* _THE REQUEST_
Set down, word for word, only the lines from the start of the records through the line bearing "return ((XL, tl"; include no pictures.

## Begin EXTRACTED MATERIAL

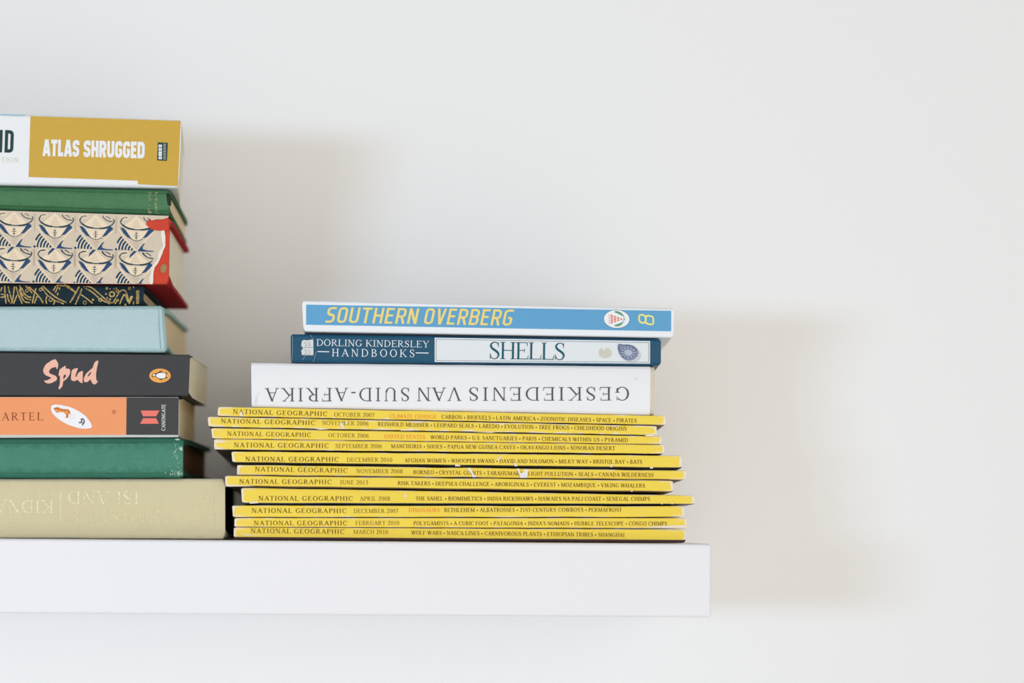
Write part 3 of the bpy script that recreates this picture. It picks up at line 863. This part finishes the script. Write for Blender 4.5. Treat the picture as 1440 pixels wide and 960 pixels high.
bk.part(t, 'volume_number', m_lem, 'pale yellow figure turned on its side')
t = MB()
m_or, m_gr, m_rg = ink('salmon_red_ink', (232, 128, 104)), ink('leaf_green_ink', (96, 158, 120)), ink('slate_ink', (92, 112, 128))
shape(t, f, ellipse(867.2, 448.4, 18.6, 13.2, 40, .04), 2, .00018)
shape(t, f, ellipse(867.2, 448.4, 18.0, 12.6, 40, .04), 3, .00022)
for k in range(4):
    for j in range(k + 1):
        x, y = 873.8 - k * 4.6, 448.6 + (j - k / 2) * 3.4
        shape(t, f, [(x - 2.4, y - .4), (x + .2, y - 1.5), (x + 1.8, y), (x + .2, y + 1.5)], 0, .00026)
        strokes(t, f, [[(x - 2.6, y + 1.2), (x - 4.0, y)], [(x - 2.6, y - 1.4), (x - 4.0, y - .2)]], .5, mat=0, smooth=False, lift=.00026)
shape(t, f, [(864, 437.4), (868, 437.2), (873, 439.2), (877, 443), (876.6, 444.6), (870, 441.4), (864.4, 439)], 1, .00026)
shape(t, f, [(864, 458.2), (868, 459), (873, 457.4), (876.6, 453.4), (875.6, 452.6), (870, 455), (864.4, 456.8)], 1, .00026)
strokes(t, f, [[(876.6, 443.6), (878, 448.4), (876, 453.6)], [(876.4, 448.6), (879.4, 448.6)]], .7, mat=1, lift=.00028)
bk.part(t, 'flower_badge', [m_or, m_gr, m_rg, m_wc], 'white oval badge with a red flower and green leaves')

# ------------------------------------------------------------------ the stack at the frame's left edge, bottom to top
G4 = 'mixed books in the taller stack'
XL = -215.0
def LC(tl, tr, br, bl):
    """corners with the left end carried on past the frame: lines through (0, y) and the right end"""
    (xr, yr), (xb, yb) = tr, br
    return ((XL, tl + (yr - tl) * XL / xr), tr, br, (XL, bl + (yb - bl) * XL / xb))

# tan cloth book on the shelf
bk = Book('cloth_hardback_book', LC(672.6, (316.4, 672.6), (316.6, 757.6), 756.0),
          'thick tan cloth book with faded upside-down lettering, lying directly on the shelf', 'book', G4, 0.006, 0.150, 0.0, (0, 0))
TAN = (214, 202, 164)
m_tan = cloth('tan_cloth', TAN, .035, (228, 222, 196), bk.L, bk.H, .06, .0016)
bk.cover([m_tan, m_tan, m_tan, m_tan], .0026, .002, .0024, 0, 24, .00008, nib=.0015)
bk.block(m_brown_pages, .0035, .0026, .003, .004)
f = bk.face
m_gilt = ink('worn_pale_gilt', (242, 232, 196), .45, .35, TAN)
m_gilt2 = ink('rubbed_pale_gilt', (232, 220, 178), .45, .62, TAN)
t = MB()
write(t, f, 'ISLAND', (195, 690.4), (95.8, 690.2), 17.8, T=.12, h=.05, track=.02)
write(t, f, 'KIDNAPPED', (75, 703.0), (-72, 702.6), 17.8, T=.12, h=.05, track=.02)
strokes(t, f, [[(85.2, 689.6), (84.9, 733.4)]], 1.5, smooth=False)
bk.part(t, 'title_lettering', m_gilt, 'pale worn lettering set upside down')
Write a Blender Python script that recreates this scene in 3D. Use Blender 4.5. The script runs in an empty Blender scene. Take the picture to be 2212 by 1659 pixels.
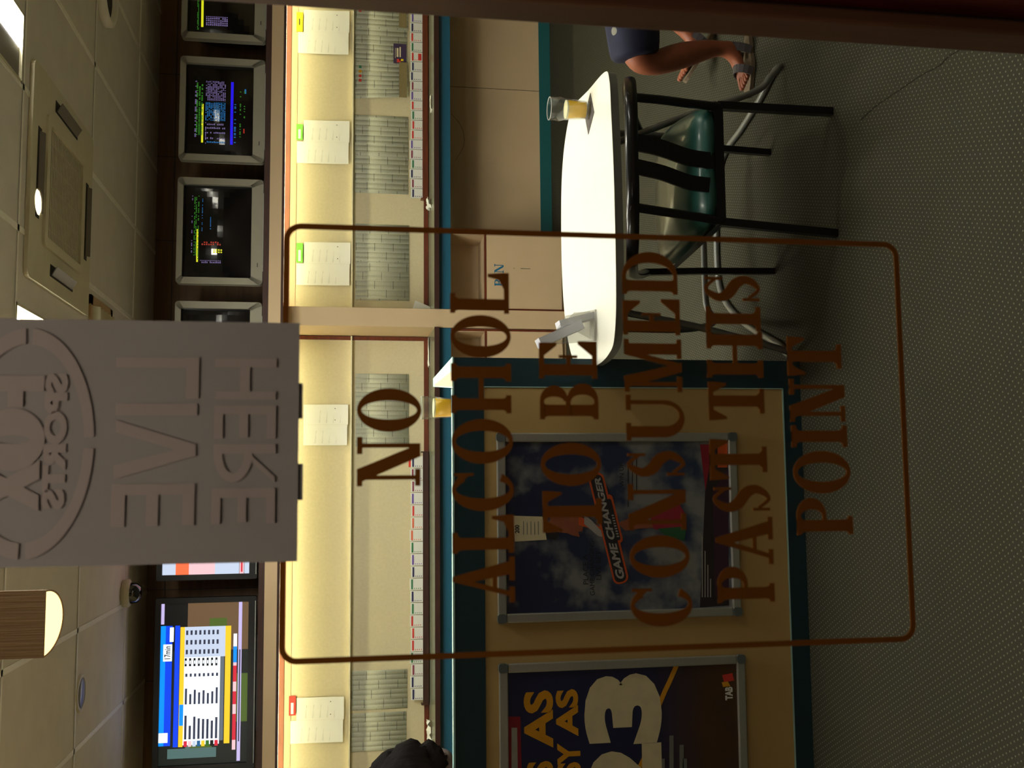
import bpy, math, random
from mathutils import Vector, Matrix
random.seed(7)
sc = bpy.context.scene
# ------------------------------------------------------------------ camera
F = 2227.0
CAM = Vector((0, 0, 1.6))
_y, _p, _r = math.radians(5.58), math.radians(9.49), math.radians(-0.39)
fw = Vector((math.sin(_y)*math.cos(_p), math.cos(_y)*math.cos(_p), -math.sin(_p)))
rt = Vector((math.cos(_y), -math.sin(_y), 0)); dn = fw.cross(rt)
rt, dn = math.cos(_r)*rt + math.sin(_r)*dn, -math.sin(_r)*rt + math.cos(_r)*dn
cd = bpy.data.cameras.new('camera'); cam = bpy.data.objects.new('camera', cd)
sc.collection.objects.link(cam); sc.camera = cam
# the phone was held on its side: image right = down, image up = right
cam.matrix_world = Matrix.Translation(CAM) @ Matrix((dn, rt, -fw)).transposed().to_4x4()
cd.sensor_width = 36.0; cd.lens = 36.0*F/2212; cd.clip_start = 0.05; cd.clip_end = 60
cd.dof.use_dof = True; cd.dof.focus_distance = 5.0; cd.dof.aperture_fstop = 22.0
# ------------------------------------------------------------------ world, exposure
w = bpy.data.worlds.new('world'); sc.world = w; w.use_nodes = True
w.node_tree.nodes['Background'].inputs[0].default_value = (0.02, 0.018, 0.015, 1)
w.node_tree.nodes['Background'].inputs[1].default_value = 0.2
sc.view_settings.view_transform = 'Standard'; sc.view_settings.look = 'None'
sc.view_settings.exposure = 0.0; sc.view_settings.gamma = 1.0
sc.view_settings.use_curve_mapping = False
sc.cycles.transparent_max_bounces = 32
L_TROFFER = 44.0      # ceiling troffers
L_STRIP = 30.0        # tube above the notice boards
L_LOBBY = 60.0        # downlight behind the photographer
L_LOBBY_FILL = 9.5        # unseen square fill light added above the photographer

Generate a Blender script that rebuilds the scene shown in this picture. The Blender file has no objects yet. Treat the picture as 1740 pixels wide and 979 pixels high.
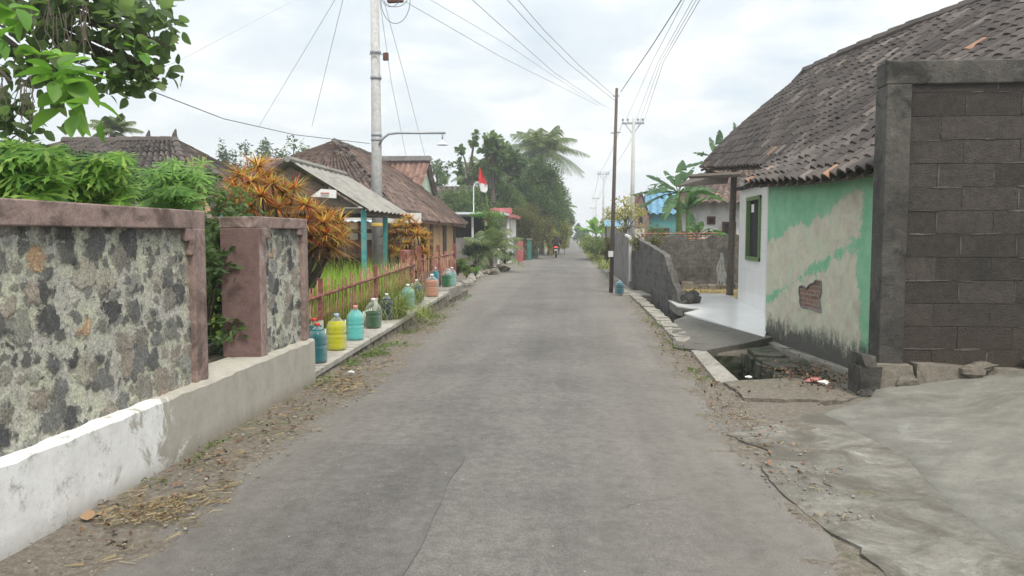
import bpy, bmesh, math, random
import numpy as np
from mathutils import Vector, Matrix
random.seed(7); rng = np.random.default_rng(11)
R = math.radians
col = bpy.context.scene.collection
sc = bpy.context.scene
# ------------------------------------------------------------------ camera model (pixels of the 1740x979 photo)
F = 1304.0; CX = 870; CY = 489.5; EYE = 1.5
PIT = math.atan(89.5/F); YAW = math.atan(105/F/math.cos(PIT))
def ray(px, py):
    x = (px-CX)/F; y = -(py-CY)/F
    d = (x, math.cos(PIT)+y*math.sin(PIT), -math.sin(PIT)+y*math.cos(PIT))
    c, s = math.cos(YAW), math.sin(YAW)
    return (d[0]*c-d[1]*s, d[0]*s+d[1]*c, d[2])
def A(px, py, Y):
    d = ray(px, py); t = Y/d[1]; return Vector((d[0]*t, Y, EYE+d[2]*t))
def AX(px, py, X):
    d = ray(px, py); t = X/d[0]; return Vector((X, d[1]*t, EYE+d[2]*t))
def G(px, py, z=0.0):
    d = ray(px, py); t = (z-EYE)/d[2]; return Vector((d[0]*t, d[1]*t, z))
def sst(a, b, x):
    t = min(1, max(0, (x-a)/(b-a))); return t*t*(3-2*t)
def lerp(pts, x):
    if x <= pts[0][0]: return pts[0][1]
    for (a, va), (b, vb) in zip(pts, pts[1:]):
        if x <= b: return va+(vb-va)*(x-a)/(b-a)
    return pts[-1][1]

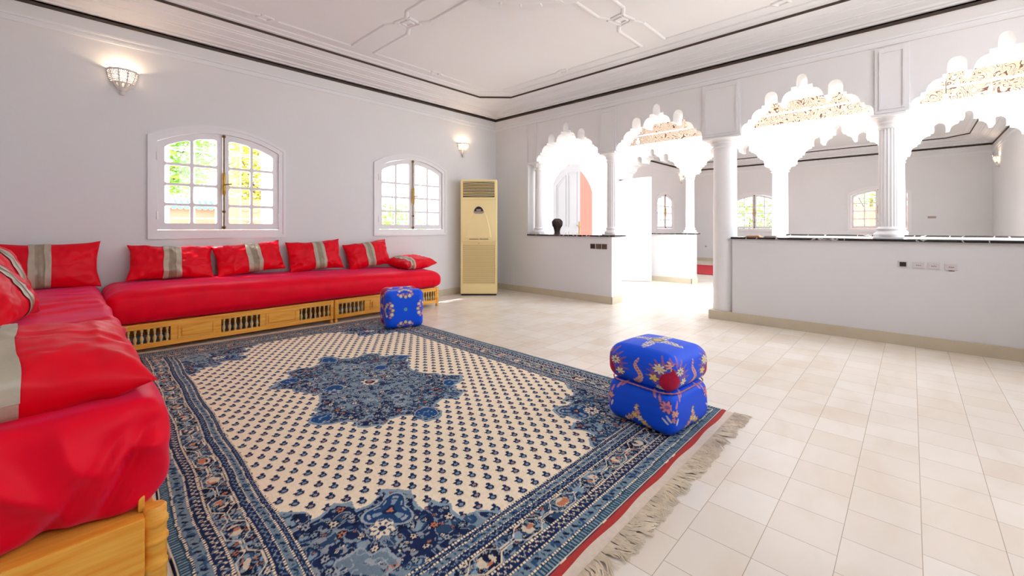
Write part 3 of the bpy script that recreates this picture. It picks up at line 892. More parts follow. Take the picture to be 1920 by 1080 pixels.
def mattress_side():
    hx, hy, hz = .312, 1.81, .145
    V, Q, C = rbox((hx, hy, hz), .052, (60, 190, 34))
    x = V[:, 0].copy(); y = V[:, 1].copy(); z = V[:, 2].copy()
    top = np.clip((z + hz) / (2 * hz), 0, 1)
    # near end: cover hangs lower towards the wall side, with folds
    ne = np.clip((-y - hy + .12) / .12, 0, 1)
    V[:, 2] += ne * (1 - top) * (-.02 + .012 * np.sin(x * 22))
    V[:, 1] += ne * (-.028 * np.sin(top * math.pi) + (1 - top) * .02 + .014 * np.sin(x * 26 + z * 9) * (1 - top))
    rdg = np.array([(1 - abs(noise.noise(Vector((a * 4.5 + b_ * 1.2, b_ * 3.0, 2.2))))) ** 4 for a, b_ in zip(x, z)])
    V[:, 1] -= ne * np.sin(np.clip(top, 0, 1) * math.pi) ** .6 * .065 * (rdg - .4)
    V[:, 1] += ne * .050 * np.exp(-((x - hx + .085 - .12 * (top - .5)) / .022) ** 2) * np.sin(np.clip(top * 1.1, 0, 1) * math.pi)
    V[:, 1] += ne * .036 * np.exp(-((x - hx + .19 - .2 * (top - .3)) / .024) ** 2) * (1 - top) ** .5
    # pleats on the corner
    cr = np.exp(-(((x - hx) / .09) ** 2)) * ne
    V[:, 0] += cr * .005 * np.sin(z * 45 + y * 40)
    V[:, 0] += np.clip(x / hx, 0, 1) ** 4 * (.014 * np.sin(top * math.pi) + .012 * np.array([noise.noise(Vector((v * 2.2, 4, 0))) for v in y]))
    # creases across the top
    for (yc, xa, amp, wd) in ((.45, -.1, .012, .03), (.25, .05, .010, .025), (-.25, .1, .010, .03), (-.9, 0, .009, .03), (.8, 0, .008, .03)):
        ln = yc + .25 * (x - xa) + .03 * np.sin(x * 11)
        V[:, 2] += top * amp * 1.7 * np.exp(-((y - ln) / wd) ** 2) * (x > -.3)
        V[:, 2] -= top * amp * 1.3 * np.exp(-((y - ln - .045) / wd) ** 2)
    V = fabric_disp(V, .016, 3.4, 7.7, (1, 1, 1))
    V += np.array([-5.280, -3.70 + hy + .015, .262 + hz])
    ins = (V[:, 0] < -4.985) & (V[:, 1] > -3.70); V[ins, 2] = np.maximum(V[ins, 2], .2465)
    V[:, 0] = np.clip(V[:, 0], -5.595, None); V[:, 1] = np.minimum(V[:, 1], -.004)
    return np_mesh('mattress', V, Q, M['red'])
o = mattress_side(); tag(o, 'red mattress in the left foreground with loose bunched cover', 'mattress')
o.location.z = 0.0
# its base
root = empty('sofa_base', (-5.28, -1.9, 0)); tag(root, 'plain pine sofa base with turned corner leg in the left foreground', 'sofa base')
def lb(x0, x1, y0, y1, z0, z1, name, bev=.004):
    bm = bmesh.new(); box(bm, x0 + 5.28, x1 + 5.28, y0 + 1.9, y1 + 1.9, z0, z1, bev=bev); return obj(name, bm, M['wood'], root)
lb(-5.58, -5.02, -3.725, -3.69, .085, .245, 'end_rail'); lb(-5.02, -4.99, -3.66, -.67, .06, .245, 'side_rail'); lb(-5.58, -5.55, -3.66, -.02, .06, .245, 'side_rail')
lb(-5.56, -5.01, -3.68, -.03, .215, .238, 'slat_deck')
for (lx, ly) in ((-4.995, -3.69), (-5.57, -3.69), (-4.995, -.69), (-5.57, -.05)):
    bm = bmesh.new()
    pr = [(.020, 0), (.024, .004), (.024, .02), (.018, .028), (.026, .036), (.028, .05), (.027, .08), (.030, .085), (.030, .093), (.027, .098), (.027, .15), (.031, .156), (.031, .166), (.027, .172), (.027, .20), (.031, .206), (.031, .216), (.027, .222), (.027, .25), (.022, .256)]
    lathe(bm, pr, 24, lx + 5.28, ly + 1.9)
    obj('leg', bm, M['wood'], root, sm=True)
lb(-5.03, -5.015, -3.675, -3.655, .24, .285, 'corner_block')

# ================================================================== CUSHIONS
def cushion(W, H, T, stripe_c, stripe_w, seed, wr=.016, sag=0.0):
    nx, ny = 64, 44
    def surf(u, v, side, off=0.0):
        e = max(0.0, (1 - abs(u) ** 3.2)) ** .55 * max(0.0, (1 - abs(v) ** 3.2)) ** .55
        x = W / 2 * u * (1 - .085 * (1 - v * v) * abs(u) ** 2)
        z = H / 2 * v * (1 - .10 * (1 - u * u) * abs(v) ** 2)
        p = Vector((x * 7 + seed, z * 7, side * 3.0))
        rad = abs(noise.noise(Vector((math.atan2(v, u) * 3.0 + seed, 0.5, side)))) * (u * u + v * v) * .8
        wv = (noise.noise(p) * .6 + (0.5 - abs(noise.noise(p * 2.1))) * 1.0 - 1.5 * rad) * wr
        fold = wr * 1.2 * math.sin(z * 60 + 3 * noise.noise(p)) * max(0, abs(u) - .45) * (1 - abs(v)) 
        th = T / 2 * e + (wv + fold) * min(1, e * 2.2)
        y = -side * (th + off)
        x += wr * .7 * noise.noise(p * 1.3) ; z += wr * .8 * noise.noise(p * 1.1 + Vector((4, 4, 4)))
        z -= sag * (1 - v) * .5 * abs(u)
        return (x, y, z)
    bm = bmesh.new(); g = {}
    for s in (1, -1):
        for i in range(nx + 1):
            for j in range(ny + 1):
                edge = i in (0, nx) or j in (0, ny)
                k = (i, j, 0 if edge else s)
                if k in g: continue
                u = 2 * i / nx - 1; v = 2 * j / ny - 1
                u = math.sin(u * math.pi / 2) * .35 + u * .65; v = math.sin(v * math.pi / 2) * .35 + v * .65
                c = surf(u, v, s)
                if edge: c = (c[0], 0, c[2])
                g[k] = bm.verts.new(c)
        for i in range(nx):
            for j in range(ny):
                q = []
                for a, b in ((i, j), (i + 1, j), (i + 1, j + 1), (i, j + 1)):
                    q.append(g[(a, b, 0 if (a in (0, nx) or b in (0, ny)) else s)])
                bm.faces.new(q if s > 0 else q[::-1])
    root = obj('cushion', bm, M['redpil'], None, True, 80)
    if stripe_w:
        uc = stripe_c / (W / 2); hw = stripe_w / W
        for part, (a, b), m, off in (('band_edge', (-1, -.42), M['taupe2'], .0045), ('band_centre', (-.46, .46), M['taupe'], .003), ('band_edge', (.42, 1), M['taupe2'], .0045)):
            bm = bmesh.new()
            for s in (1, -1):
                G = []
                for i in range(7):
                    u = uc + hw * (a + (b - a) * i / 6)
                    row = []
                    for j in range(ny + 1):
                        v = 2 * j / ny - 1; v = math.sin(v * math.pi / 2) * .35 + v * .65
                        v *= .998
                        c = surf(u, v, s, off + (.002 * math.cos(i * math.pi * 2 / 3) if part == 'band_centre' else .001))
                        row.append(bm.verts.new((c[0], 0 if j in (0, ny) else c[1], c[2] * 1.014)))
                    G.append(row)
                for i in range(6):
                    for j in range(ny):
                        q = (G[i][j], G[i + 1][j], G[i + 1][j + 1], G[i][j + 1]); bm.faces.new(q if s > 0 else q[::-1])
            ob = obj(part, bm, m, root, True, 80)
    return root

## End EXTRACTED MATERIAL

* _TASK ANSWER_
Write part 3 of the bpy script that recreates this picture. It picks up at line 863. This part finishes the script. Write for Blender 4.5. Treat the picture as 1440 pixels wide and 960 pixels high.
bk.part(t, 'volume_number', m_lem, 'pale yellow figure turned on its side')
t = MB()
m_or, m_gr, m_rg = ink('salmon_red_ink', (232, 128, 104)), ink('leaf_green_ink', (96, 158, 120)), ink('slate_ink', (92, 112, 128))
shape(t, f, ellipse(867.2, 448.4, 18.6, 13.2, 40, .04), 2, .00018)
shape(t, f, ellipse(867.2, 448.4, 18.0, 12.6, 40, .04), 3, .00022)
for k in range(4):
    for j in range(k + 1):
        x, y = 873.8 - k * 4.6, 448.6 + (j - k / 2) * 3.4
        shape(t, f, [(x - 2.4, y - .4), (x + .2, y - 1.5), (x + 1.8, y), (x + .2, y + 1.5)], 0, .00026)
        strokes(t, f, [[(x - 2.6, y + 1.2), (x - 4.0, y)], [(x - 2.6, y - 1.4), (x - 4.0, y - .2)]], .5, mat=0, smooth=False, lift=.00026)
shape(t, f, [(864, 437.4), (868, 437.2), (873, 439.2), (877, 443), (876.6, 444.6), (870, 441.4), (864.4, 439)], 1, .00026)
shape(t, f, [(864, 458.2), (868, 459), (873, 457.4), (876.6, 453.4), (875.6, 452.6), (870, 455), (864.4, 456.8)], 1, .00026)
strokes(t, f, [[(876.6, 443.6), (878, 448.4), (876, 453.6)], [(876.4, 448.6), (879.4, 448.6)]], .7, mat=1, lift=.00028)
bk.part(t, 'flower_badge', [m_or, m_gr, m_rg, m_wc], 'white oval badge with a red flower and green leaves')

# ------------------------------------------------------------------ the stack at the frame's left edge, bottom to top
G4 = 'mixed books in the taller stack'
XL = -215.0
def LC(tl, tr, br, bl):
    """corners with the left end carried on past the frame: lines through (0, y) and the right end"""
    (xr, yr), (xb, yb) = tr, br
    return ((XL, tl + (yr - tl) * XL / xr), tr, br, (XL, bl + (yb - bl) * XL / xb))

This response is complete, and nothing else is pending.